Kenna Stubblefield said...

How I would break down the bully wall is by standing up and pushing out the question {Why do this when you are capeable of way better things?} I hate seeing this happen so I do take a stand. I know it's not part of bullying but today I helped my friend{anonymous}carry his things to class.He was carrying two heavy books,a big binder,and two AR books to science. Everything was about to fall so I took the two books and the AR books to his seat in science and then went to my class.

chyna moudy said...

friends,enemies,kindess,cruelness. You start out as being friends or almost friends and then you go seperate ways or have a fight. Then what happens? That's when the bullying starts. Just because you think it makes you feel better or look cooler. It doesn't. All bullying does is hurt people and sometimes it gets so bad it turns into a fight. All this bullying leads from one thing to another. Which means it gets worse. Lets make life better for all of eachother.
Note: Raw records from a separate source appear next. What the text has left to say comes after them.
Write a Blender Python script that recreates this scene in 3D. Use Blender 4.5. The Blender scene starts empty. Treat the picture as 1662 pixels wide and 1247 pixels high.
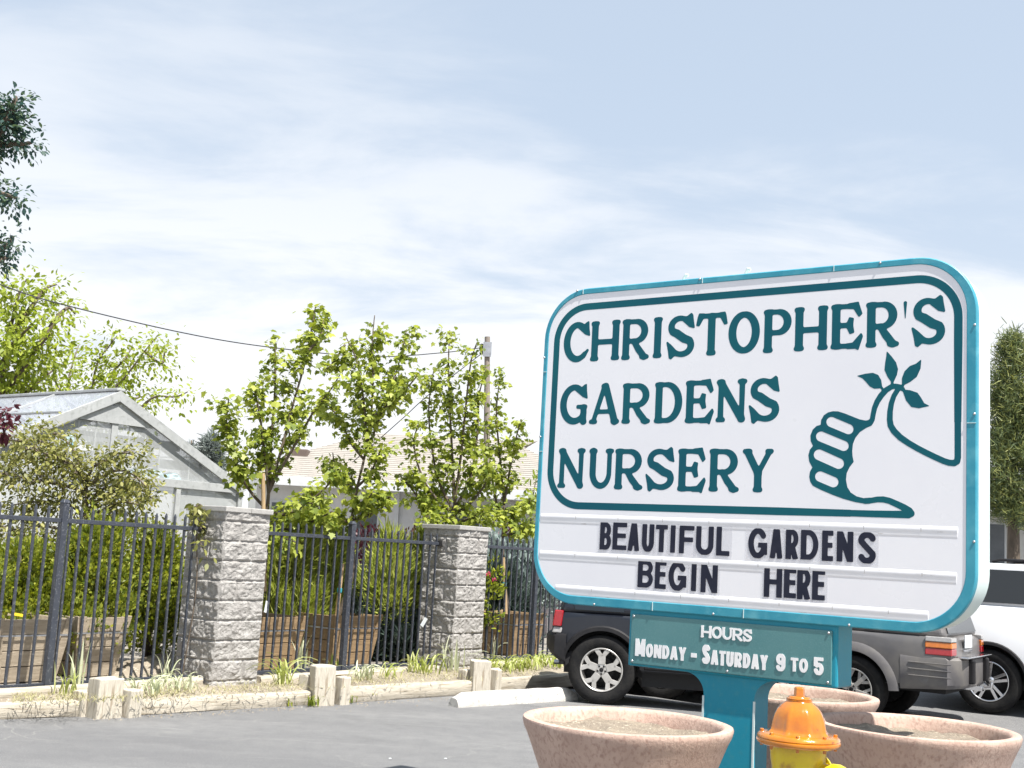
import bpy, bmesh, math, random
import numpy as np
from mathutils import Vector, Matrix, noise

# ------------------------------------------------------------------ camera, light, exposure
scene = bpy.context.scene
COL = scene.collection
F_PX, PITCH, ROLL, EYE = 1980.0, math.atan(274/1980.0), math.radians(3.2), 1.70
cam_d = bpy.data.cameras.new('camera'); cam = bpy.data.objects.new('camera', cam_d); COL.objects.link(cam)
cam_d.sensor_width = 36; cam_d.lens = 36*F_PX/1662; cam_d.clip_end = 3000; cam_d.clip_start = 0.05
CAM_R = Matrix.Rotation(math.pi/2+PITCH, 4, 'X') @ Matrix.Rotation(ROLL, 4, 'Z')
cam.matrix_world = Matrix.Translation((0, 0, EYE)) @ CAM_R
scene.camera = cam
SUN_AZ, SUN_EL = math.radians(139.5), math.radians(62)
sun_d = bpy.data.lights.new('sun', 'SUN'); sun_d.energy = 4.3; sun_d.angle = math.radians(0.53); sun_d.color = (1, .965, .905)
sun = bpy.data.objects.new('sun', sun_d); COL.objects.link(sun)
sdir = Vector((math.sin(SUN_AZ)*math.cos(SUN_EL), math.cos(SUN_AZ)*math.cos(SUN_EL), math.sin(SUN_EL)))
sun.rotation_euler = sdir.to_track_quat('Z', 'Y').to_euler()
vs = scene.view_settings
vs.view_transform = 'Standard'; vs.look = 'None'; vs.gamma = 1; vs.use_curve_mapping = False; vs.exposure = 1.13
scene.cycles.transparent_max_bounces = 16
scene.cycles.max_bounces = 8

def make_world():
    w = bpy.data.worlds.new('World'); scene.world = w; w.use_nodes = True
    nt = w.node_tree; nt.nodes.clear(); N = nt.nodes.new; L = nt.links.new
    out = N('ShaderNodeOutputWorld'); bg = N('ShaderNodeBackground'); L(bg.outputs[0], out.inputs[0])
    sky = N('ShaderNodeTexSky'); sky.sky_type = 'NISHITA'; sky.sun_disc = False
    sky.sun_elevation = SUN_EL; sky.sun_rotation = SUN_AZ; sky.air_density = 1.0; sky.dust_density = 2.2; sky.ozone_density = 1.5
    tc = N('ShaderNodeTexCoord'); sep = N('ShaderNodeSeparateXYZ'); L(tc.outputs['Generated'], sep.inputs[0])
    def m(op, a, b=None, c=None):
        n = N('ShaderNodeMath'); n.operation = op
        for i, v in enumerate((a, b, c)):
            if v is None: continue
            if isinstance(v, (int, float)): n.inputs[i].default_value = v
            else: L(v, n.inputs[i])
        return n.outputs[0]
    z = m('MAXIMUM', sep.outputs[2], 0.0)
    den = m('ADD', z, 0.22)
    cx = m('DIVIDE', sep.outputs[0], den); cy = m('DIVIDE', sep.outputs[1], den)
    cmb = N('ShaderNodeCombineXYZ'); L(m('MULTIPLY', cx, 0.62), cmb.inputs[0]); L(m('MULTIPLY', cy, 1.15), cmb.inputs[1])
    def nz(scale, detail, rough, off):
        mp = N('ShaderNodeMapping'); mp.inputs[1].default_value = off; L(cmb.outputs[0], mp.inputs[0])
        n = N('ShaderNodeTexNoise'); n.inputs['Scale'].default_value = scale; n.inputs['Detail'].default_value = detail
        n.inputs['Roughness'].default_value = rough; n.inputs['Distortion'].default_value = .35; L(mp.outputs[0], n.inputs['Vector'])
        return n.outputs['Fac']
    n1 = nz(0.95, 7, .54, (5.3, 2.2, 0)); n2 = nz(2.9, 7, .6, (0.4, 5.2, 0))
    nn = m('ADD', m('MULTIPLY', n1, .58), m('MULTIPLY', n2, .42))
    def ss(v, a, b):
        n = N('ShaderNodeMapRange'); n.interpolation_type = 'SMOOTHSTEP'
        n.inputs[1].default_value = a; n.inputs[2].default_value = b; L(v, n.inputs[0]); return n.outputs[0]
    # thin cirrus high up, thicker bright cloud lower down
    low = ss(z, 0.50, 0.08)
    thr = m('ADD', m('SUBTRACT', nn, m('MULTIPLY', m('SUBTRACT', 1.0, low), .14)), m('MULTIPLY', low, .085))
    clouds = m('MULTIPLY', ss(thr, 0.38, 0.56), .95)
    hz = m('POWER', m('SUBTRACT', 1.0, z), 7.0)
    mask = m('MINIMUM', m('ADD', clouds, m('MULTIPLY', hz, .85)), 1.0)
    mask = m('MULTIPLY', mask, m('ADD', m('MULTIPLY', low, .75), .25))
    sc = N('ShaderNodeVectorMath'); sc.operation = 'SCALE'; L(sky.outputs[0], sc.inputs[0]); sc.inputs[3].default_value = SKY_S
    hs = N('ShaderNodeMixRGB'); hs.blend_type = 'MIX'; hs.inputs[0].default_value = .74; L(sc.outputs[0], hs.inputs[1]); hs.inputs[2].default_value = (*HAZE_C, 1)
    mx = N('ShaderNodeMixRGB'); L(mask, mx.inputs[0]); L(hs.outputs[0], mx.inputs[1]); mx.inputs[2].default_value = (*CLOUD_C, 1)
    L(mx.outputs[0], bg.inputs[0]); bg.inputs[1].default_value = 1.0
SKY_S, HAZE_C, CLOUD_C = 0.085, (.315, .365, .427), (.485, .493, .507)
make_world()

# ------------------------------------------------------------------ helpers
def at(px, py, Y):
    v = CAM_R.to_3x3() @ Vector((px-831, -(py-623.5), -F_PX)); return Vector((0, 0, EYE)) + v*(Y/v.y)
def at_ground(px, py, z=0.0):
    v = CAM_R.to_3x3() @ Vector((px-831, -(py-623.5), -F_PX)); return Vector((0, 0, EYE)) + v*((z-EYE)/v.z)
E = Vector((math.sin(math.radians(37.3)), math.cos(math.radians(37.3)), 0))       # along the fence, away from us
NRM = Vector((E.y, -E.x, 0))                                                        # from the fence towards the lot
def gz(x, y):
    s = x*E.x + y*E.y
    return -0.24*math.exp(-((s-16.0)/1.6)**2)

def link(o, parent=None):
    COL.objects.link(o)
    if parent is not None: o.parent = parent
    return o
def tag(o, label=None, cat=None, group=None, kind=None):
    if label: o['label'] = label
    if cat: o['category'] = cat
    if group: o['group'] = group
    if kind: o['kind'] = kind
    return o
def thing(name, label, cat, loc=(0, 0, 0), rotz=0.0, group=None):
    o = bpy.data.objects.new(name, None); o.empty_display_size = .1; COL.objects.link(o)
    o.location = loc; o.rotation_euler = (0, 0, rotz)
    return tag(o, label, cat, group)

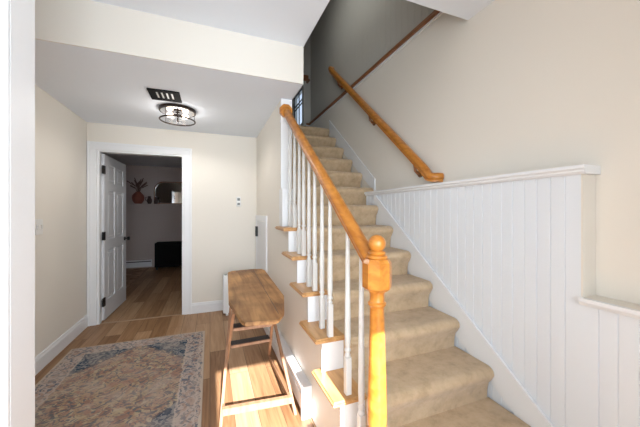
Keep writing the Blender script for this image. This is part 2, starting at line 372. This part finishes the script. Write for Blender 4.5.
# the six panel door, swung into the back room
R = math.radians
dr = bpy.data.objects.new('door_1', None); C.objects.link(dr); dr['kind'] = 'structure'; dr.location = (-1.200, BW + 0.1, 0.0)
W_, H_, T_ = 0.86, 2.035, 0.035
def panel_leaf():
    bm = B()
    xs = [0, 0.115, 0.375, 0.465, 0.725, W_]; zs = [0.012, 0.24, 0.86, 0.99, 1.60, 1.70, 1.92, H_]
    # frame members in the local frame: leaf along +y, face looks to +x
    def fb(a, b_, c, d): box(bm, -T_, 0, a, b_, c, d)
    for i in (0, 2, 4): fb(xs[i], xs[i + 1], zs[0], zs[-1])
    for j in (0, 2, 4, 6):
        for i in (1, 3): fb(xs[i], xs[i + 1], zs[j], zs[j + 1])
    for j in (1, 3, 5):
        for i in (1, 3):
            a, b_, c, d = xs[i], xs[i + 1], zs[j], zs[j + 1]
            box(bm, -T_ + 0.011, -0.011, a, b_, c, d)
            for sgn in (0, 1):
                x = -0.011 if sgn == 0 else -T_ + 0.011; xx = -0.003 if sgn == 0 else -T_ + 0.003
                A = [bm.verts.new((x, u, v)) for u, v in ((a + .022, c + .022), (b_ - .022, c + .022), (b_ - .022, d - .022), (a + .022, d - .022))]
                Q = [bm.verts.new((xx, u, v)) for u, v in ((a + .045, c + .045), (b_ - .045, c + .045), (b_ - .045, d - .045), (a + .045, d - .045))]
                fs = [bm.faces.new(Q)] + [bm.faces.new((A[k], A[(k + 1) % 4], Q[(k + 1) % 4], Q[k])) for k in range(4)]
                bmesh.ops.recalc_face_normals(bm, faces=fs)
    return bm
def local(name, bm, m, parent, smooth=False):
    me = bpy.data.meshes.new(name); bm.to_mesh(me); bm.free(); me.materials.append(M[m])
    if smooth:
        for p in me.polygons: p.use_smooth = True
    o = bpy.data.objects.new(name, me); C.objects.link(o); o.parent = parent; return o
local('door_leaf', panel_leaf(), 'door', dr)
for z in (0.24, 1.04, 1.84):
    local('hinge', boxes((-0.004, 0.012, -0.062, 0.006, z - 0.05, z + 0.05)), 'black', dr)
bm = B()
for s in (1, -1):
    x0 = 0.0 if s > 0 else -T_
    sweep(bm, (x0, 0.775, 0.94), (x0 + s * 0.012, 0.775, 0.94), circ(0.028, 16)); sweep(bm, (x0 + s * 0.012, 0.775, 0.94), (x0 + s * 0.04, 0.775, 0.94), circ(0.011, 12))
    sweep(bm, (x0 + s * 0.04, 0.775, 0.94), (x0 + s * 0.066, 0.775, 0.94), circ(0.027, 16))
local('knob', bm, 'black', dr, True)
dr.rotation_euler = (0, 0, R(-1.6))

# ------------------------------------------------------------------ wainscot on the right
bm = B()
def bead(y0, y1, z0, z1, x=XW, back=XU):
    ys = []; k = math.ceil((y0 - 0.79) / 0.064)
    while 0.79 + 0.064 * k < y1:
        g = 0.79 + 0.064 * k
        if g > y0 + 0.006: ys.append(g)
        k += 1
    pr = [(back, y0), (x, y0)]
    for g in ys:
        pr += [(x, g - 0.0035), (x + 0.005, g - 0.001), (x + 0.005, g + 0.001), (x, g + 0.0035)]
    pr += [(x, y1), (back, y1)]
    prism(bm, pr, 'z', z0, z1)
bead(0.79, 2.73, 0.0, 1.505); bead(-0.69, 0.79, 0.0, 0.918)
wn = struct('wall_wainscot', bm, 'bead')
# end board, upper cap with a bed mould, lower ledge
bm = B()
prism(bm, [(1.585, 1.505), (1.575, 1.515), (1.575, 1.522), (1.565, 1.53), (1.565, 1.545), (XU, 1.545), (XU, 1.505)], 'y', 0.765, 2.715)
struct('trim_4', bm, 'white')
bm = B(); prism(bm, [(1.583, 0.906), (1.575, 0.922), (1.575, 0.938), (1.60, 0.938), (1.60, 0.918), (1.598, 0.918), (1.598, 0.906)], 'y', -0.69, 0.789); struct('trim_5', bm, 'white')
struct('trim_12', boxes((1.60, XU, -0.69, 0.789, 0.918, 0.9375)), 'cream')
box_ = boxes((1.598, XU - 0.001, 0.783, 0.79, 0.938, 1.505)); struct('trim_6', box_, 'cream')
# skirt boards with a cap mould
def skirt(name, x0, x1, p0, p1, low0, low1, xm, foot=False):
    bm = B(); prism(bm, [(p0[0], low0), p0, p1, (p1[0], low1)], 'x', x0, x1)
    d = Vector((0, p1[0] - p0[0], p1[1] - p0[1])).normalized()
    sweep(bm, ((x0 + xm) / 2, p0[0], p0[1]), ((x0 + xm) / 2, p1[0], p1[1]), rect(abs(x0 - xm) + 0.012, 0.022))
    return bm
bm = skirt('s', 1.5885, XW, (0.80, 0.172), (2.56, 1.54 - 0.02), 0.0, 1.2, 1.588); struct('trim_7', bm, 'white')
bm = skirt('s', 1.69, XU, (2.712, 1.69), (3.98, 2.715), 1.548, 2.5, 1.69)
box(bm, 1.684, XU, 2.70, 2.722, 1.546, 1.70); struct('trim_8', bm, 'white')
# stained wood cap that runs along the stairwell wall and round the landing end, white strip under it
bm = B()
box(bm, 1.665, 1.712, 1.5, 4.9, 2.905, 2.938, 0.004); box(bm, 1.56, 1.665, 4.868, 4.9, 2.905, 2.938, 0.004)
o = tag(link('ledge_strip', bm, 'oakdark'), 'long stained wood cap strip running horizontally along the upper stairwell wall', 'ledge cap')
bm = boxes((1.688, XU, 1.5, 4.9, 2.885, 2.904), (1.57, 1.688, 4.888, 4.9, 2.885, 2.904)); struct('trim_9', bm, 'white')
# upstairs window on the side wall beyond the landing
wd = bpy.data.objects.new('window_1', None); C.objects.link(wd); wd['kind'] = 'structure'; wd.location = (1.57, 5.5, 3.0)
bm = B()
for z in (2.96, 3.345, 3.41, 3.61): box(bm, 1.588, 1.60, 5.0, 5.56, z, z + 0.022)
for y in (5.0, 5.22, 5.54): box(bm, 1.586, 1.602, y, y + 0.02, 2.96, 3.63)
link('window_frame', bm, 'black', wd)
link('window_pane', boxes((1.606, 1.612, 5.0, 5.56, 2.96, 3.63)), 'blueglass', wd)
# entry door frame behind the camera
bm = boxes((-0.02, 0.05, -0.7, -0.68, 0, 1.89), (0.69, 0.76, -0.7, -0.68, 0, 1.89), (0.05, 0.69, -0.7, -0.68, 1.82, 1.89)); struct('trim_10', bm, 'white')

# ------------------------------------------------------------------ staircase
st = thing('staircase', 'straight carpeted staircase with oak tread ends rising beside the white beadboard wall', 'staircase', (1.1, Y1, 0.0))
XC0 = 0.745
def carpet_step(n):
    """one waterfall step: riser, bulging nosing and tread, extruded over the step's width"""
    y, z0, z1 = yn(n), RISE * (n - 1), RISE * n
    yb = yn(n + 1) + 0.035 if n < 13 else 4.9
    r = 0.042
    pr = [(y + 0.033, z0), (y + 0.031, z0 + 0.05), (y + 0.022, z1 - 0.105), (y + 0.004, z1 - 0.08)]
    for k in range(9):
        a = math.pi * 1.06 - (math.pi * 0.56) * k / 8
        pr.append((y - 0.014 + r + r * math.cos(a), z1 - r + r * math.sin(a)))
    pr += [(y + 0.12, z1 + 0.002), (yb, z1), (yb, z1 - 0.03), (y + 0.07, z1 - 0.03), (y + 0.07, z0)]
    x0, x1 = (XC0 if n < 6 else 0.725), (1.587 if n < 8 else 1.689)
    bm = B()
    # rounded sides: three slices
    sl = [(x0, 0.012), (x0 + 0.012, 0.0), (x1 - 0.02, 0.0), (x1 - 0.008, 0.004), (x1, 0.014)]
    rings = []
    cy, cz = y + 0.10, z1 - 0.03
    for x, ins in sl:
        ring = []
        for (a, b_) in pr:
            da = ins if a < y + 0.06 else 0.0
            db = ins * 0.5 if b_ > z1 - 0.02 and a < yb - 0.05 else 0.0
            ring.append(bm.verts.new((x, a + da, b_ - db)))
        rings.append(ring)
    fs = [bm.faces.new(rings[0]), bm.faces.new(rings[-1][::-1])]
    k = len(pr)
    for A, Q in zip(rings, rings[1:]):
        for i in range(k): fs.append(bm.faces.new((A[i], Q[i], Q[(i + 1) % k], A[(i + 1) % k])))
    bmesh.ops.recalc_face_normals(bm, faces=fs)
    return bm
steps = []
for n in range(1, 14):
    s_ = link('step', carpet_step(n), 'carpet', st, True); steps.append(s_)
    if n <= 6:
        y, z = yn(n) + 0.046, RISE * n
        bm = B()
        yb = min(yn(n + 1) + 0.0675, 2.478)
        # oak tread end with a bull nosing on the front and the left return
        t = 0.028
        lip = 0.013
        plan = [(0.556, y), (0.744, y), (0.744, yb), (0.614, yb), (0.614, y + 0.315), (0.556, y + 0.315)] if n < 6 else [(0.556, y), (0.744, y), (0.744, yb), (0.614, yb), (0.614, 2.59), (0.556, 2.59)]
        prism(bm, plan, 'z', z - t, z)
        es = [e for e in bm.edges if abs(e.verts[0].co.z - e.verts[1].co.z) < 1e-6 and (all(abs(v.co.y - y) < 1e-5 for v in e.verts) or all(abs(v.co.x - 0.556) < 1e-5 for v in e.verts))]
        bmesh.ops.bevel(bm, geom=es, offset=0.009, segments=3, affect='EDGES')
        link('tread_end', bm, 'oaktread', s_, True)
        bm = B(); box(bm, 0.606, 0.744, y + 0.022, y + 0.034, z - RISE, z - t - 0.0005)
        # cove under the return nosing
        link('riser', bm, 'white', s_)
# newel at the foot
NX, NY = 0.662, 1.04
bm = B()
box(bm, NX - 0.045, NX + 0.045, NY - 0.041, NY + 0.041, 0.201, 0.385, 0.004)
lathe(bm, [(0.038, 0.385), (0.046, 0.392), (0.046, 0.40), (0.036, 0.41), (0.033, 0.418), (0.040, 0.43), (0.0415, 0.47), (0.040, 0.56), (0.036, 0.70), (0.032, 0.84), (0.0305, 0.925),
           (0.032, 0.930), (0.0385, 0.938), (0.0385, 0.946), (0.032, 0.952), (0.031, 0.96), (0.032, 0.985), (0.036, 0.996), (0.036, 1.002)], NX, NY, 28)
nw = link('newel_post', bm, 'oak', st, True)
nw['label'] = 'turned honey oak newel post'
# faceted block: chamfered square on the slant towards the room
bm = B(); lathe(bm, [(0.048, 1.0), (0.062, 1.012), (0.062, 1.115), (0.05, 1.132)], NX, NY, 8, R(22.5)); link('newel_block', bm, 'oak', nw)
bm = B(); lathe(bm, [(0.042, 1.132), (0.045, 1.139), (0.042, 1.146), (0.033, 1.150), (0.038, 1.157), (0.033, 1.164), (0.022, 1.168)], NX, NY, 28)
link('newel_collar', bm, 'oak', nw, True)
bm = B(); lathe(bm, [(0.006 + 0.0, 1.160)] + [(0.037 * math.cos(a), 1.196 + 0.037 * math.sin(a)) for a in [R(-80 + 10 * k) for k in range(17)]] + [(0.003, 1.2332)], NX, NY, 28)
link('newel_ball', bm, 'oak', nw, True)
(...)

Stand up no matter what.

Austin Stearns said...

when i was 8 or 9 kids would make fun of me because of my appearence and people still do nobody has gotten the corage to do that untill the other day in passing time that helped alot that one person made a big diffrence and all he did was go out of his way to help me wich was incredibly nice people wont let me play in sports or participate in certain games when i see someone getting bullied i go to an adult or stand up and tell the bully to stop ... I remember I was in P.E. and i saw someone doing something they werent supposed to and the first thing i did was go to the P.E. Teacher and now gids call me a "Snitch" just beacause i did the right thing so steo in and do the right thing dont let someone sit there and be picked on Do Something Break the wall

the SMart KID said...

Ok, well i think anout like this. In the beginning people would bully, to make themselves feel better. Is that still true, yes it is but from a dierent perspective. When a kid feels like hes unimportant becaue hes being bullied a lot of the time they become a bully, they ant to fit in. Once you are in the higher grades its a different type of bullying. A lot of the time people dont intentionally bully, they just mess around with you and theey dont realize how far its gone. The thing is most kids wont tell an adult because there will be more kids bullying them. You want to know what i have noticed, why arent the adults do much, just because no one has come fourth doesnt mean they can ust wait for it to happen. There should be more adults paying attention. Also the kids watching the bullying need to toughen up. The kid bullying half the time wont do anything, and if he does 1 against the whole school he doesnt have a chance.